Avances sur hypothèques

La semaine dernière, GE Capital s'est retrouvée sur la sellette après qu'un jugement eut donné des détails troublants sur les pratiques d'un des cadres de l'organisation au cours des dernières années. Le jugement a fait état de l'utilisation de prête-noms, de clients proches du crime organisé et de risques de blanchiment d'argent. Le cadre a été congédié par GE Capital et le jugement a entériné le congédiement.

À la Banque Nationale, les avances de fonds au groupe Accurso ont été versées en contrepartie d'hypothèques sur l'ensemble des biens de Louisbourg SBC, de Simard Beaudry et d'autres entreprises, selon les registres officiels.

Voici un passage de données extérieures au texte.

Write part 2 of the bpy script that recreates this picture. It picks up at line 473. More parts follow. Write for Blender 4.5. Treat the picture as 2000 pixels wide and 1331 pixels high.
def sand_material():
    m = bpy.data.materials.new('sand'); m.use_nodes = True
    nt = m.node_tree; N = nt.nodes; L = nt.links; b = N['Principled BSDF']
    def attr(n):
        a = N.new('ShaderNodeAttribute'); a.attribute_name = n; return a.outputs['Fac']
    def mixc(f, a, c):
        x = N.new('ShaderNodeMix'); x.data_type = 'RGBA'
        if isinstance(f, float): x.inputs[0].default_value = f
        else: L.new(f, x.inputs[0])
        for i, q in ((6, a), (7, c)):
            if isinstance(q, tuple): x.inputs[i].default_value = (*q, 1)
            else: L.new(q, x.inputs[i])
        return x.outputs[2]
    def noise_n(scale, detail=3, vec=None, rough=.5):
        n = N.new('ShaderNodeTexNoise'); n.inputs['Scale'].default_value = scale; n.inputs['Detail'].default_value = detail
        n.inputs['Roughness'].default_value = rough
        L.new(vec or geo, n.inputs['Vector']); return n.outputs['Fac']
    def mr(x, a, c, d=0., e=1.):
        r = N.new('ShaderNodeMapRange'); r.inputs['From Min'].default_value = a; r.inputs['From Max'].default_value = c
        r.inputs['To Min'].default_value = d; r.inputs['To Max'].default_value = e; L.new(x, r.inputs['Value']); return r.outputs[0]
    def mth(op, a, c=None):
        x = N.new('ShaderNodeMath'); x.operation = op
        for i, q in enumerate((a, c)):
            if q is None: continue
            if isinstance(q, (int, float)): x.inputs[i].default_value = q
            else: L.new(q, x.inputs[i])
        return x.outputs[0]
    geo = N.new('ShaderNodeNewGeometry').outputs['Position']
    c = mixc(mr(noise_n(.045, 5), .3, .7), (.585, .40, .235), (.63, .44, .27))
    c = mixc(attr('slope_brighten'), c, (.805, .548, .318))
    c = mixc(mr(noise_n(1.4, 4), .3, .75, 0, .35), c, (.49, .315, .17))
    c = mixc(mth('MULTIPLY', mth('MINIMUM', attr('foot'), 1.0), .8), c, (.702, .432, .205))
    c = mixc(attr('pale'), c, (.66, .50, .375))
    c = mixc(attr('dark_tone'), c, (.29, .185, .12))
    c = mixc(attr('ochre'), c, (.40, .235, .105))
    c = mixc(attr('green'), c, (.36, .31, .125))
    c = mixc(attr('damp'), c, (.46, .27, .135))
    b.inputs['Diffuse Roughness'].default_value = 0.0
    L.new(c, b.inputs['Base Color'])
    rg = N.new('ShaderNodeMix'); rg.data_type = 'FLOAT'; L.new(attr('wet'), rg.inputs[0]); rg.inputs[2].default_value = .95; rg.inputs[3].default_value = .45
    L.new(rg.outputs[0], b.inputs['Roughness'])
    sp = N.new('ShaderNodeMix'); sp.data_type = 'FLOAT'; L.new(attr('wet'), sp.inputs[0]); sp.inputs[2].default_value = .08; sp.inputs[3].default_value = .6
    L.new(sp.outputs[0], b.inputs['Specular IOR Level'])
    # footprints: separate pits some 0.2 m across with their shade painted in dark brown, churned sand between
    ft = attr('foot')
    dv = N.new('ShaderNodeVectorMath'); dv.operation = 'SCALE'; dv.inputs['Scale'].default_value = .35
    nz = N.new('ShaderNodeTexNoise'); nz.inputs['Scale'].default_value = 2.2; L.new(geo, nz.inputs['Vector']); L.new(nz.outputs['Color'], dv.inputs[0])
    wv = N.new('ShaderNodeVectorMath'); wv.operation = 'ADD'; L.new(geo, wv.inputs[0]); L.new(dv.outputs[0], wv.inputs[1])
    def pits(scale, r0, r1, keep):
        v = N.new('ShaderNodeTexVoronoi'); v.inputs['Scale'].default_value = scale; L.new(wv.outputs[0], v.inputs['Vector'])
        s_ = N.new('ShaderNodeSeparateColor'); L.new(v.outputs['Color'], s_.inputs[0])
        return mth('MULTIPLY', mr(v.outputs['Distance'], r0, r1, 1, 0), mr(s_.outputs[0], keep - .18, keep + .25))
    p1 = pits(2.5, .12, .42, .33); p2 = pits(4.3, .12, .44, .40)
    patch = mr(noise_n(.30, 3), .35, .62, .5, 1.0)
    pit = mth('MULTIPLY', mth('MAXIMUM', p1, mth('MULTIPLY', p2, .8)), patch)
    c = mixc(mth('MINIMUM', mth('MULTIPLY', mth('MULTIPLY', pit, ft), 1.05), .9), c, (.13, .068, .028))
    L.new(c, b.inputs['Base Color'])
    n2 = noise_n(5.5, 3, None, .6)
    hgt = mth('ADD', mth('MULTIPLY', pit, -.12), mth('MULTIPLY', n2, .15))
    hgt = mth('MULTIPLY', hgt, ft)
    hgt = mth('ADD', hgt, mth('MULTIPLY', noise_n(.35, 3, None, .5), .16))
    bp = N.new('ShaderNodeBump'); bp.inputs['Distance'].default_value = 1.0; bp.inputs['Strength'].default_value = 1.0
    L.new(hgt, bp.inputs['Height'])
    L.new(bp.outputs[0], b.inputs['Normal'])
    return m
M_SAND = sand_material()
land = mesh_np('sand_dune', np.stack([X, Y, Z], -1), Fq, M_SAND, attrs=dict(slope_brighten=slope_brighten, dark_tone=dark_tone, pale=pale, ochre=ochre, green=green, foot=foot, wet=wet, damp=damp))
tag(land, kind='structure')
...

Tout est hypothéqué: les biens de l'organisation au Québec, en Ontario et en Alberta, les carrières à Laval et à Lachute, les immeubles abritant les employés à Saint-Eustache, à Laval et à Montréal. Même la police d'assurance vie d'Antonio Accurso a été prise en garantie par la banque. La principale hypothèque de l'institution financière s'élève à 144 millions de dollars.

En février 2010, la Banque Nationale et GE Capital ont conclu une entente concernant le groupe Accurso. Ils se sont entendus sur la façon de se partager les biens de l'organisation dans le cas où elle aurait des difficultés financières.

Rappelons que le Mouvement Desjardins et la Caisse de dépôt ont rompu leurs liens avec Tony Accurso l'an dernier. Les deux institutions avaient prêté plusieurs millions de dollars à l'entrepreneur et à ses entreprises, il y a quelques années, pour lesquels le centre commercial Galeries Laval avait été pris en garantie. Les sommes ont été remboursées au printemps 2010 lorsque le Fonds FTQ a racheté le centre à Tony Accurso pour une somme jugée très généreuse.